Rosatom buduje atom w Turcji bez inwestora

4 kwietnia 2018, 16:45 Alert

W tureckiej prowincji Mersin, na południu kraju, oficjalnie rozpoczęto budowę elektrowni jądrowej Akkuyu. Start do realizacji projektu, poprzez wideokonferencję, dał przebywający z wizytą w Turcji prezydent Rosji Władimir Putin i prezydent Turcji Recep Tayyip Erdogan. Rosatom nadal nie ma partnera do realizacji przedsięwzięcia.

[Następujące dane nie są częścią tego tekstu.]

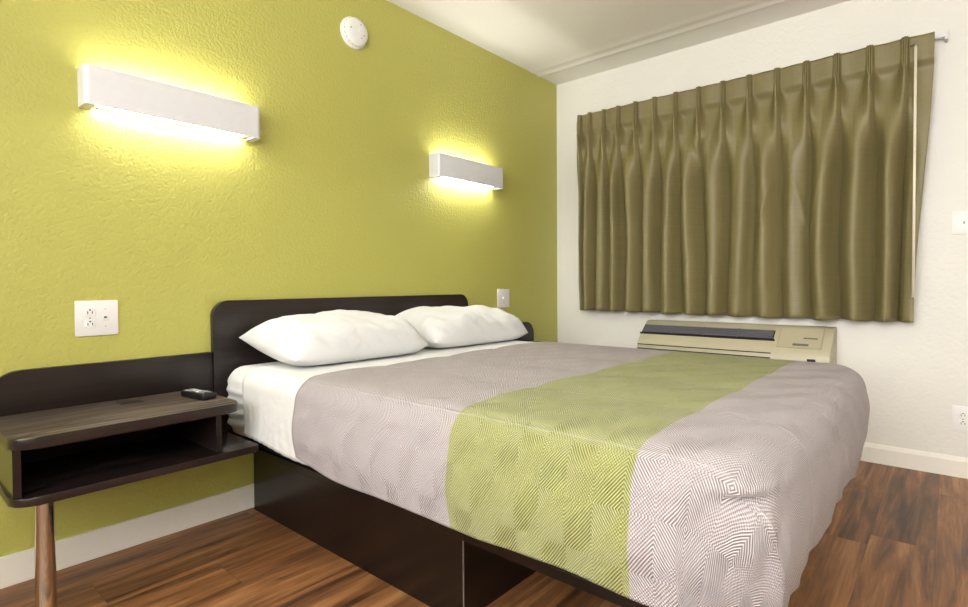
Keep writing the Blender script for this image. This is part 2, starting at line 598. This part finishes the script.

Elektrownia jądrowa Akkuyu. Fot. Rosatom
Elektrownia jądrowa Akkuyu. Fot. Rosatom

Akkuyu na pomoc tureckiej gospodarce

Rosyjski prezydent zaznaczył, że budowa elektrowni w Akkuyu pozwoli na powstanie w Turcji nowego sektora gospodarki. Jednocześnie podkreślił, że pierwszy blok elektrowni zostanie uruchomiony już w 2023 roku. Według Putina do realizacji projektu Rosja chce zaangażować tureckie małe i średnie przedsiębiorstwa. Dodał przy tym, że już ponad 350 tureckich firm złożyło wnioski, aby znaleźć się na liście potencjalnych kontrahentów.

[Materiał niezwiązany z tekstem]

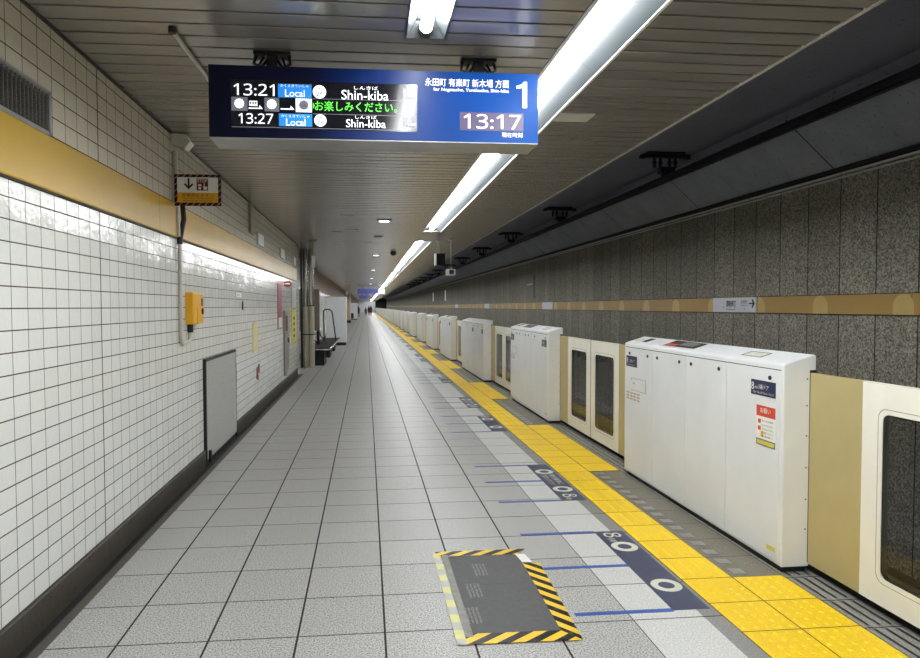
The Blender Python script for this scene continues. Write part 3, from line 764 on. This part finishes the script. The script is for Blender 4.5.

Z kolei prezydent Erdogan podkreślił, że elektrownia Akkuyu ma zapewnić 10 procent zapotrzebowania Turcji na energię elektryczną. Ponadto określił projekt symbolem współpracy między Rosją a Turcją. – Dla nas ważne jest to, że kilkaset młodych ludzi może zdobywać wiedzę w Rosji, aby później móc ją wykorzystać w Turcji. W związku z tym projekt Akkuyu wnosi także wkład w edukację tureckich obywateli – dodał.

W trakcie ceremonii turecki minister energetyki Berat Albayrak przekonywał, że elektrownia zostanie zbudowana z zachowaniem wszystkich niezbędnych wymogów bezpieczeństwa. Zaznaczył jednocześnie, że realizacja projektu nie byłaby możliwa bez znaczącego wsparcia ze strony Władimira Putina i Recepa Erdogana. Ponadto, tuż przed wizytą rosyjskiego prezydenta, turecka agencja atomistyki wydała licencję na budowę pierwszego reaktora w elektrowni Akkuyu.

… rosyjskiej też

Budowa elektrowni Akkuyu przyczyni się również do rozwoju rosyjskiej gospodarki – przekonywała dyrektor generalna Rusatom Energy International (spółka zależna Rosatomu – przyp. red.) Anastazja Zotojewa. – Chodzi o zamówienia warte tryliony rubli. Przede wszystkim dla naszych producentów maszyn, dla wszystkich pobocznych sektorów np. metalurgicznego. To są gigantyczne zamówienia. To da poważny impuls do rozwoju rosyjskiej gospodarki i dziesiątki tysięcy miejsc pracy dla Rosjan – powiedziała.

Poszukiwanie inwestora

Warto jednak zaznaczyć, że odpowiedzialny za realizację projektu rosyjski Rosatom nadal nie może znaleźć inwestorów. W połowie lutego konsorcjum trzech tureckich spółek Cengiz-Kolin-Kalyon posiadających 49 procent udziałów projekcie wycofało się ze współpracy z Rosjanami tłumacząc to ,,brakiem możliwości uzgodnienia warunków handlowych”. W połowie marca dyrektor ds. działalności międzynarodowej Rosatomu Nikołaj Spasskij informował, że przedmiotowe rozmowy z potencjalnymi inwestorami rozpoczną się po starcie projektu. Wśród kandydatów rosyjska prasa wymieniała Cengiz i Euas. Według agencji Anadolu tureckie spółki mogą uzyskać ok. 35-40 proc. udziałów w projekcie. Z kolei jego realizacja ma przynieść tureckiej gospodarce ok. 6-8 mld dolarów zysku.

Elektrownia Akkuyu

Projekt elektrowni jądrowej Akkuyu zakłada budowę czterech bloków, w których mają zostać zainstalowane rosyjskie reaktory WWER-1200 generacji 3+, o mocy 1200 MW każdy. Koszt projektu szacowany jest na ok. 20 mld dolarów.